Nicholas Leone, a Long Island resident and junior at the college, said
the aftermath of Hurricane Sandy inspired him to join the fight against
climate change.

“I experienced Hurricane Sandy firsthand,” he said. “Besides
losing power, which was minuscule compared to what everyone else lost,
I witnessed my friends losing their homes. I felt like I had no choice
but to get involved, because if you’re apathetic, you’re on
the side of the oppressor. These so-called ‘natural disasters’ don’t
seem natural anymore.”

Since Superstorm Sandy, the Atlantic has been ravaged by several hurricanes,
namely the ones that hit the U.S. this year.

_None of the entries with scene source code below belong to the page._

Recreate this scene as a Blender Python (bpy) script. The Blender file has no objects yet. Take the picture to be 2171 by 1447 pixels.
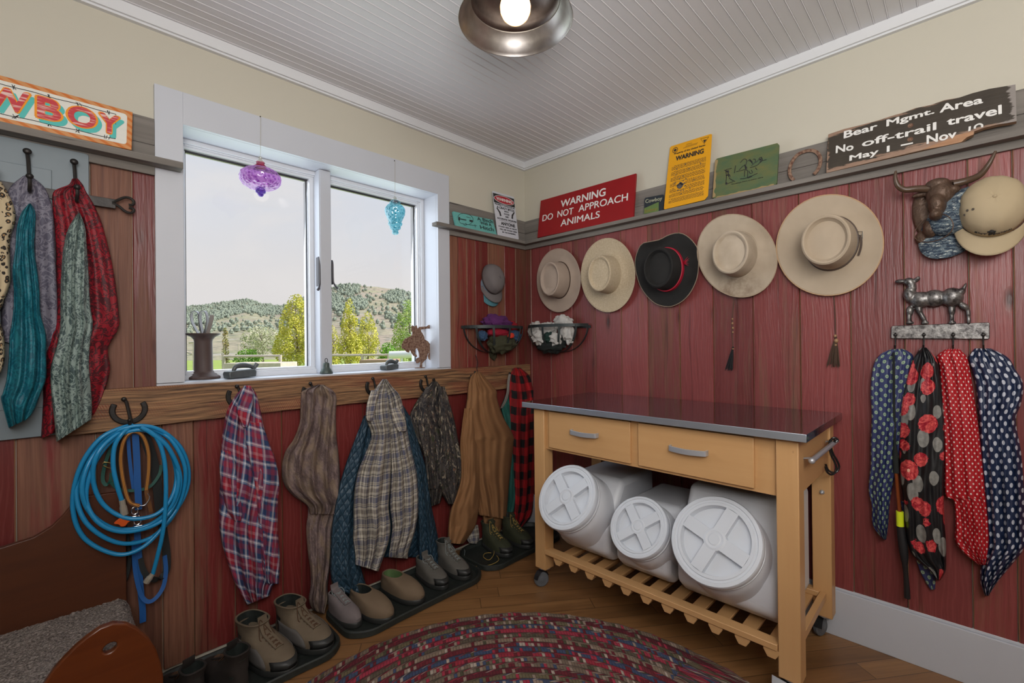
import bpy, bmesh, math, random
from mathutils import Vector, Matrix, noise as mnoise
sc = bpy.context.scene
COL = sc.collection
PI = math.pi
rnd = random.Random(7)

# ---------------------------------------------------------------- camera
FPX, YAW, PITCH, ROLL = 965.33, .7894, .0032, -.0102
CAM = Vector((-2.2744, -2.1211, 1.2105))
IW, IH = 2171, 1447
_f = Vector((math.sin(YAW)*math.cos(PITCH), math.cos(YAW)*math.cos(PITCH), math.sin(PITCH)))
_r = Vector((math.cos(YAW), -math.sin(YAW), 0)); _u = _r.cross(_f)
_r2 = _r*math.cos(ROLL)+_u*math.sin(ROLL); _u2 = _u*math.cos(ROLL)-_r*math.sin(ROLL)
cd = bpy.data.cameras.new('camera'); cam = bpy.data.objects.new('camera', cd); COL.objects.link(cam)
cd.sensor_width = 36; cd.lens = FPX/IW*36; cd.clip_start = .02; cd.clip_end = 4000
cam.matrix_world = Matrix(((_r2.x, _u2.x, -_f.x, CAM.x), (_r2.y, _u2.y, -_f.y, CAM.y), (_r2.z, _u2.z, -_f.z, CAM.z), (0, 0, 0, 1)))
sc.camera = cam
# ---------------------------------------------------------------- view, world, sun, lights
sc.view_settings.view_transform = 'Standard'; sc.view_settings.look = 'None'
sc.view_settings.gamma = 1; sc.view_settings.use_curve_mapping = False
sc.view_settings.exposure = 0.05
sc.cycles.max_bounces = 6; sc.cycles.diffuse_bounces = 3; sc.cycles.glossy_bounces = 3
sc.cycles.transmission_bounces = 6; sc.cycles.transparent_max_bounces = 12
sc.cycles.caustics_reflective = False; sc.cycles.caustics_refractive = False
sc.cycles.use_denoising = True
sc.cycles.sample_clamp_indirect = 6
SKY = 0.92
wd = bpy.data.worlds.new('world'); sc.world = wd; wd.use_nodes = True
wn = wd.node_tree; wn.nodes.clear()

def ray(px, py):
    return _f + _r2*((px-IW/2)/FPX) - _u2*((py-IH/2)/FPX)
def PA(px, py, off=0.):      # point on the plane parallel to the window wall, off metres in front of it
    d = ray(px, py); return CAM + d*((-off-CAM.y)/d.y)
def PB(px, py, off=0.):      # the same for the right wall
    d = ray(px, py); return CAM + d*((-off-CAM.x)/d.x)
def PZ(px, py, z=0.):
    d = ray(px, py); return CAM + d*((z-CAM.z)/d.z)
def PD(px, py, dist):        # a point at a forward distance
    return CAM + ray(px, py)*dist

def area(name, loc, target, sx, sy, power, col):
    l = bpy.data.lights.new(name, 'AREA'); l.shape = 'RECTANGLE'; l.size = sx; l.size_y = sy
    l.energy = power; l.color = col
    o = bpy.data.objects.new(name, l); COL.objects.link(o); o.location = loc
    o.rotation_euler = (Vector(target)-Vector(loc)).to_track_quat('-Z', 'Y').to_euler(); return o
area('flash_at_camera', (-2.75, -2.75, 2.0), (-.3, -.3, 1.5), .8, .6, 17, (1, .97, .94))
area('flash_bounced_off_ceiling', (-2.45, -2.45, 1.55), (-2.0, -2.0, 2.43), .7, .7, 25, (1, .97, .94))
area('added_room_fill', (-1.9, -3.25, 2.1), (-.0, -1.9, 2.1), 1.2, .4, 13, (1, .96, .90))  # added fill from behind the camera, not a lamp of the room
area('window_daylight', (-1.33, .22, 1.56), (-1.33, -2, 1.2), 1.15, .9, 8, (.78, .89, 1))
sl = bpy.data.lights.new('sun', 'SUN'); sl.energy = 6.2; sl.angle = .02; sl.color = (1, .95, .86)
so = bpy.data.objects.new('sun', sl); COL.objects.link(so)
so.rotation_euler = Vector((-.75, .45, -.72)).to_track_quat('-Z', 'Y').to_euler()

# ---------------------------------------------------------------- node helpers
class G:
    """tiny expression wrapper round one node tree"""
    def __init__(s, nt): s.nt = nt; s.n = nt.nodes; s.l = nt.links
    def node(s, t, **kw):
        n = s.n.new(t)
        for k, v in kw.items(): setattr(n, k, v)
        return n
    def put(s, sock, v):
        if isinstance(v, (int, float)):
            if hasattr(sock.default_value, '__len__'): sock.default_value = (v,)*len(sock.default_value)
            else: sock.default_value = v
        elif isinstance(v, tuple):
            if len(v) == 3 and len(sock.default_value) == 4: v = v+(1,)
            sock.default_value = v
        else: s.l.new(v, sock)
    def m(s, op, a, b=0., c=0., clamp=False):
        n = s.node('ShaderNodeMath', operation=op, use_clamp=clamp)
        for i, v in enumerate((a, b, c)): s.put(n.inputs[i], v)
        return n.outputs[0]
    def add(s, a, b): return s.m('ADD', a, b)
    def mul(s, a, b): return s.m('MULTIPLY', a, b)
    def fr(s, a): return s.m('FRACT', a)
    def lt(s, a, b): return s.m('LESS_THAN', a, b)
    def gt(s, a, b): return s.m('GREATER_THAN', a, b)
    def sep(s, v):
        n = s.node('ShaderNodeSeparateXYZ'); s.put(n.inputs[0], v); return n.outputs
    def comb(s, x, y, z=0.):
        n = s.node('ShaderNodeCombineXYZ')
        for i, v in enumerate((x, y, z)): s.put(n.inputs[i], v)
        return n.outputs[0]
    def coord(s, kind='Object'): return s.node('ShaderNodeTexCoord').outputs[kind]
    def uv(s): return s.coord('UV')
    def attr(s, name, out='Fac'):
        return s.node('ShaderNodeAttribute', attribute_name=name).outputs[out]
    def scale(s, v, sx, sy=None, sz=None):
        n = s.node('ShaderNodeVectorMath', operation='MULTIPLY'); s.put(n.inputs[0], v)
        n.inputs[1].default_value = (sx, sx if sy is None else sy, sx if sz is None else sz); return n.outputs[0]
    def vadd(s, a, b):
        n = s.node('ShaderNodeVectorMath', operation='ADD'); s.put(n.inputs[0], a); s.put(n.inputs[1], b); return n.outputs[0]
    def noise(s, v, sc=5., det=3., rough=.5, dist=0., col=False):
        n = s.node('ShaderNodeTexNoise'); s.put(n.inputs['Vector'], v); n.inputs['Scale'].default_value = sc
        n.inputs['Detail'].default_value = det; n.inputs['Roughness'].default_value = rough
        n.inputs['Distortion'].default_value = dist; return n.outputs[1 if col else 0]
    def vor(s, v, sc=5., feat='F1', out='Distance', rand=1.):
        n = s.node('ShaderNodeTexVoronoi', feature=feat); s.put(n.inputs['Vector'], v)
        n.inputs['Scale'].default_value = sc; n.inputs['Randomness'].default_value = rand; return n.outputs[out]
    def wave(s, v, sc=5., dist=2., det=2., dsc=1., typ='BANDS', dirn='X'):
        n = s.node('ShaderNodeTexWave', wave_type=typ)
        if typ == 'BANDS': n.bands_direction = dirn
        s.put(n.inputs['Vector'], v)
        for k, q in (('Scale', sc), ('Distortion', dist), ('Detail', det), ('Detail Scale', dsc)): n.inputs[k].default_value = q
        return n.outputs[1]
    def ramp(s, f, stops, interp='LINEAR'):
        n = s.node('ShaderNodeValToRGB'); s.put(n.inputs[0], f); r = n.color_ramp; r.interpolation = interp
        while len(r.elements) < len(stops): r.elements.new(.5)
        for e, (p, c) in zip(r.elements, stops):
            e.position = p; e.color = (c, c, c, 1) if isinstance(c, (int, float)) else tuple(c)+(1,)
        return n.outputs[0]
    def mix(s, f, a, b, mode='MIX'):
        n = s.node('ShaderNodeMix', data_type='RGBA', blend_type=mode); s.put(n.inputs[0], f)
        s.put(n.inputs[6], a); s.put(n.inputs[7], b); return n.outputs[2]
    def step(s, f, lo, hi):
        n = s.node('ShaderNodeMapRange'); s.put(n.inputs[0], f); n.inputs[1].default_value = lo; n.inputs[2].default_value = hi
        return n.outputs[0]
    def bump(s, h, strength=.3, dist=.01):
        n = s.node('ShaderNodeBump'); s.put(n.inputs['Height'], h); n.inputs['Strength'].default_value = strength
        n.inputs['Distance'].default_value = dist; return n.outputs[0]

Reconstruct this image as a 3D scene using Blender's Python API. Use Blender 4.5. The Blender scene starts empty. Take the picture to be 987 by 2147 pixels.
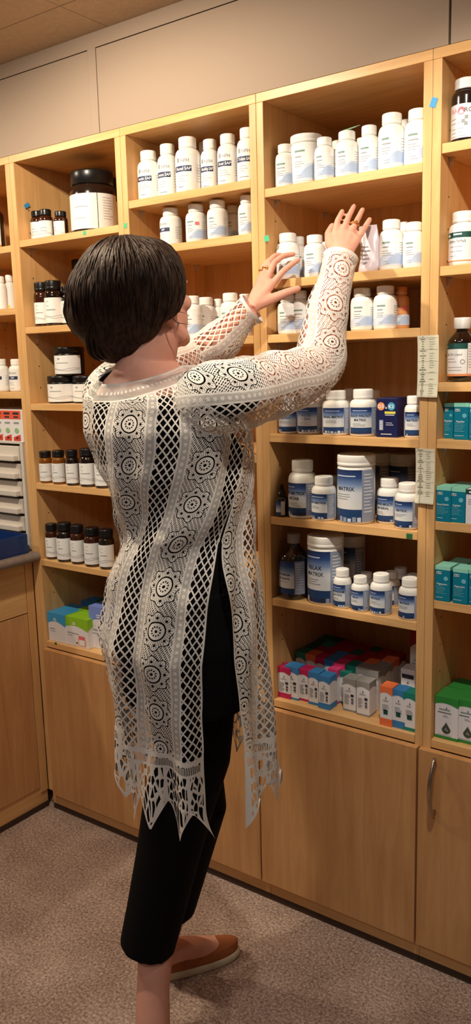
import bpy, bmesh, math, random
from mathutils import Vector, Matrix
random.seed(7)
S = bpy.context.scene
COL = S.collection
PI = math.pi

# ------------------------------------------------------------------ camera
CAM = Vector((1.96886, -1.66807, 1.4273))
FPX, IW, IH = 1744.16, 987.0, 2147.0
YAW, PITCH, ROLL = math.radians(36.1949), math.radians(-10.2544), math.radians(-1.4918)
_f = Vector((-math.sin(YAW)*math.cos(PITCH), math.cos(YAW)*math.cos(PITCH), math.sin(PITCH)))
_r = Vector((math.cos(YAW), math.sin(YAW), 0)); _u = _r.cross(_f)
_r2 = math.cos(ROLL)*_r + math.sin(ROLL)*_u; _u2 = -math.sin(ROLL)*_r + math.cos(ROLL)*_u
cd = bpy.data.cameras.new('camera'); cam = bpy.data.objects.new('camera', cd); COL.objects.link(cam)
cd.sensor_fit = 'VERTICAL'; cd.sensor_height = 24.0; cd.lens = 24.0*FPX/IH; cd.clip_start = 0.05
M = Matrix((( _r2.x, _u2.x, -_f.x, CAM.x), (_r2.y, _u2.y, -_f.y, CAM.y), (_r2.z, _u2.z, -_f.z, CAM.z), (0,0,0,1)))
cam.matrix_world = M
S.camera = cam

# ------------------------------------------------------------------ world, lights, exposure
w = bpy.data.worlds.new('world'); S.world = w; w.use_nodes = True
bg = w.node_tree.nodes['Background']; bg.inputs[0].default_value = (1.0, 0.90, 0.84, 1); bg.inputs[1].default_value = 0.05
S.view_settings.view_transform = 'Standard'; S.view_settings.look = 'None'
S.view_settings.exposure = 0.0; S.view_settings.gamma = 1.0; S.view_settings.use_curve_mapping = False
S.cycles.transparent_max_bounces = 24

def spot(name, loc, target, energy, color, size=2.4, blend=0.6, rad=0.03):
    l = bpy.data.lights.new(name, 'SPOT'); l.energy = energy; l.color = color; l.spot_size = size; l.spot_blend = blend
    l.shadow_soft_size = rad
    o = bpy.data.objects.new(name, l); COL.objects.link(o); o.location = loc
    o.rotation_euler = (Vector(target)-Vector(loc)).to_track_quat('-Z', 'Y').to_euler()
    return o
def area(name, loc, target, energy, color, sx, sy):
    l = bpy.data.lights.new(name, 'AREA'); l.energy = energy; l.color = color; l.shape = 'RECTANGLE'; l.size = sx; l.size_y = sy
    o = bpy.data.objects.new(name, l); COL.objects.link(o); o.location = loc
    o.rotation_euler = (Vector(target)-Vector(loc)).to_track_quat('-Z', 'Y').to_euler()
    return o
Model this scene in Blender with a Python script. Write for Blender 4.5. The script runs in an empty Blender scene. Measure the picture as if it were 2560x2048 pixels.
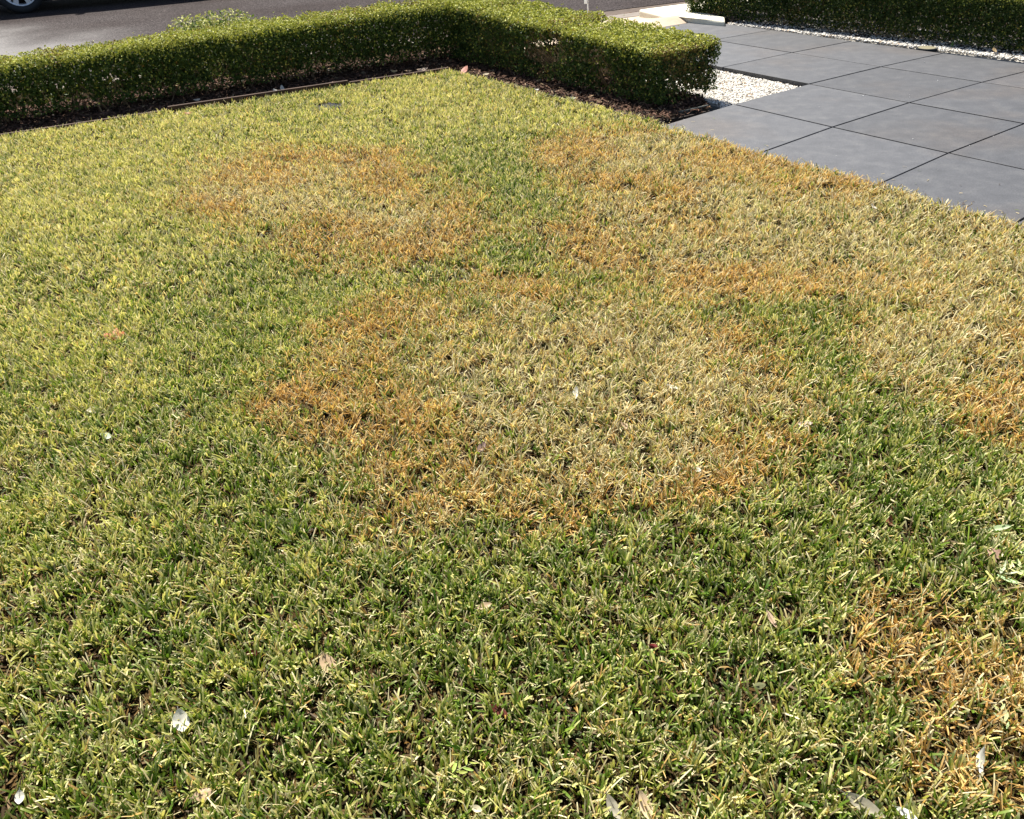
import bpy, bmesh, math, random
import numpy as np
from mathutils import Vector, Matrix

C = bpy.context.scene.collection
rng = np.random.default_rng(7)
random.seed(7)
R = math.radians

# ------------------------------------------------------------------ camera
FPX, PITCH, ROLL, CAMH = 2050.0, 0.58347, -0.05911, 1.5
cp, sp, cr, sr = math.cos(PITCH), math.sin(PITCH), math.cos(ROLL), math.sin(ROLL)
cam_d = bpy.data.cameras.new('camera'); cam = bpy.data.objects.new('camera', cam_d); C.objects.link(cam)
cam_d.sensor_width = 36.0; cam_d.sensor_fit = 'HORIZONTAL'
cam_d.lens = 36.0 * FPX / 2560.0
cam_d.clip_start = 0.05; cam_d.clip_end = 400
r0 = Vector((1, 0, 0)); u0 = Vector((0, sp, cp)); fw = Vector((0, cp, -sp))
rt = r0 * cr + u0 * sr; up = -r0 * sr + u0 * cr
m = Matrix((rt, up, -fw)).transposed().to_4x4(); m.translation = Vector((0, 0, CAMH))
cam.matrix_world = m
bpy.context.scene.camera = cam

# ------------------------------------------------------------------ sky and sun
SUN_AZ, SUN_EL = 108.0, 56.0        # azimuth counter-clockwise from +X
w = bpy.data.worlds.new('World'); bpy.context.scene.world = w; w.use_nodes = True
nt = w.node_tree; nt.nodes.clear()
wo = nt.nodes.new('ShaderNodeOutputWorld'); bg = nt.nodes.new('ShaderNodeBackground')
sky = nt.nodes.new('ShaderNodeTexSky'); sky.sky_type = 'NISHITA'; sky.sun_disc = False
sky.sun_elevation = R(SUN_EL); sky.sun_rotation = R(90 - SUN_AZ)
sky.air_density = 1.0; sky.dust_density = 1.5; sky.ozone_density = 1.0
bg.inputs['Strength'].default_value = 0.055
nt.links.new(sky.outputs[0], bg.inputs[0]); nt.links.new(bg.outputs[0], wo.inputs[0])
sd = bpy.data.lights.new('sun', 'SUN'); sd.energy = 5.0; sd.angle = R(0.53); sd.color = (1.0, 0.95, 0.86)
so = bpy.data.objects.new('sun', sd); C.objects.link(so)
dirv = Vector((math.cos(R(SUN_AZ)) * math.cos(R(SUN_EL)), math.sin(R(SUN_AZ)) * math.cos(R(SUN_EL)), math.sin(R(SUN_EL))))
so.rotation_euler = dirv.to_track_quat('Z', 'Y').to_euler(); so.location = (0, 6, 12)
sc = bpy.context.scene
sc.view_settings.view_transform = 'Standard'; sc.view_settings.look = 'None'
sc.view_settings.exposure = 1.2; sc.view_settings.gamma = 1.0; sc.view_settings.use_curve_mapping = False
sc.render.engine = 'CYCLES'
sc.cycles.max_bounces = 6; sc.cycles.transparent_max_bounces = 4

# ------------------------------------------------------------------ helpers
def at(u, v, z=0.0):
    """point of the place at height z that the surveyed picture position (u, v) looks at"""
    x = (u - 1280) / FPX; y = (1024 - v) / FPX
    x, y = cr * x - sr * y, sr * x + cr * y
    d = np.array([x, cp + y * sp, -sp + y * cp]); t = (CAMH - z) / (-d[2])
    return np.array([0, 0, CAMH]) + d * t

def px_per_m(p):
    return FPX / (p[1] * cp - (p[2] - CAMH) * sp)

def tag(o, label=None, cat=None, group=None, kind=None):
    if label: o['label'] = label
    if cat: o['category'] = cat
    if group: o['group'] = group
    if kind: o['kind'] = kind
    return o

def link(name, me, mat=None, parent=None, loc=None):
    if mat is not None and len(me.materials) == 0: me.materials.append(mat)
    o = bpy.data.objects.new(name, me); C.objects.link(o)
    if loc is not None: o.location = loc
    if parent is not None: o.parent = parent
    return o

def empty(name, loc=(0, 0, 0), rz=0.0):
    o = bpy.data.objects.new(name, None); C.objects.link(o); o.location = loc; o.rotation_euler = (0, 0, rz)
    o.empty_display_size = 0.1
    return o

def mesh_np(name, verts, faces, cols=None, smooth=False):
    """verts (n,3); faces (m,k) all k-gons alike; cols (n,3) per-vertex colour"""
    me = bpy.data.meshes.new(name)
    verts = np.ascontiguousarray(verts, dtype=np.float32); faces = np.ascontiguousarray(faces, dtype=np.int32)
    n, k = faces.shape
    me.vertices.add(len(verts)); me.vertices.foreach_set('co', verts.ravel())
    me.loops.add(n * k); me.loops.foreach_set('vertex_index', faces.ravel())
    me.polygons.add(n); me.polygons.foreach_set('loop_start', np.arange(0, n * k, k, dtype=np.int32))
    me.polygons.foreach_set('use_smooth', np.full(n, smooth))
    me.update(calc_edges=True)
    if cols is not None:
        a = me.color_attributes.new('Col', 'FLOAT_COLOR', 'POINT')
        c = np.ones((len(verts), 4), np.float32); c[:, :3] = cols
        a.data.foreach_set('color', c.ravel())
    return me

def bm_to(name, bm, mat=None, parent=None, smooth=False, loc=None):
    me = bpy.data.meshes.new(name); bm.normal_update(); bm.to_mesh(me); bm.free()
    if smooth:
        for p in me.polygons: p.use_smooth = True
    return link(name, me, mat, parent, loc)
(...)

Matthew Nash, a student at SUNY New Paltz who organized this event and
is currently interning for the New York Public Interest Research Group,
released a statement on how the issue of climate change is becoming increasingly
obvious.

“More Category 5 hurricanes have made landfall than ever this year,”
he said. “The impact of the climate changing is becoming more apparent,
and the time to take action is now.”

Brian Obach, a sociology professor and director of Environmental Studies
at SUNY New Paltz, concurred and placed blame on the Trump administration.

“It almost seems absurd that we have to come together to demand
that this issue be addressed,” he said. “The science is in;
the debate is clearly over now. We have seen what is happening, yet our
leaders deny that it is happening.”

State leaders appear to be taking action when the federal government is
not. Assemblyman Kevin Cahill has introduced bills geared towards alleviating
the effects of climate change in New York, which his Legislative Director
and Counsel Laurie Wheelock noted.

“In New York State, we should be proud of everything we are trying
to do, especially with everything going on in the federal level,”
she said. “Assemblyman Cahill used to be the chair of the energy
committee and he continues to work hard on environmental legislation.”

Around the world, people are suffering from the same effects of climate
change as those in New York. Aumma Begum, a SUNY New Paltz student from
Bangladesh, expressed her concerns over how her home country will subsist
amidst the heavy rainfall it receives each year.

“I am really traumatized of its future because things are worse
now than it was when I was back home,” she said in a news release.
“It floods many times every year now and people often lose their
crops due to it. We have all the proof that we need to say that this is
today’s issue and something must be done.”